The final architecture of the system without the performance issues

Key Changes Made:

• Consolidated Communication: Reduced inter-service communication overhead
• Optimized Data Flow: Streamlined how data moves through the system
• Simplified Service Structure: Removed redundant microservices
• Enhanced Reliability: Added failover mechanisms for critical components

The transformation yielded remarkable improvements across all system metrics:

Log distribution of the system over 3 days

We reduced errors to just 0.009% over a 3-day period - nearly perfect reliability.

The most interesting part? We achieved all this improvement by removing code rather than adding it.

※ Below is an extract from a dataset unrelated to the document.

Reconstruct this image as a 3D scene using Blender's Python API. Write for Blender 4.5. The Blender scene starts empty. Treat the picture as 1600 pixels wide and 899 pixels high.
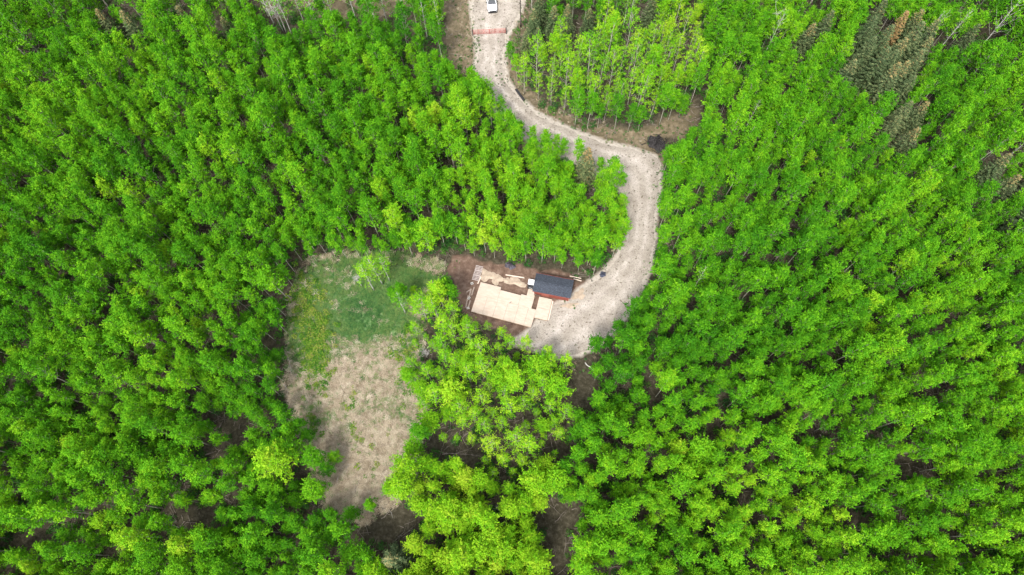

Comparison between 2 branches: initial commit before joining the project, and the latest version

After 1 year of work, we deleted more code than we added - 276 deletions vs 218 additions. Sometimes the best solution is the simplest one.

Technology Stack Used:

• .NET for core application development
• SQL Server for data persistence
• RabbitMQ for inter service message communication
• Redis for caching
• ElasticSearch for log analysis and monitoring
• Azure DevOps for CI/CD pipelines

Conclusions

The system was successfully deployed to production and we run various performance testing. Among 100 different binary protocols, we took only 2 and we run performance testing, achieving 8.000 devices sending messages per server. Also redirected only 10 internal clients to see system behavior over time The solution effectively addressed all initial challenges while providing a scalable foundation for future expansion.

These improvements made the fleet management system more secure, scalable, and efficient. We successfully solved all the original problems and built a foundation for future growth.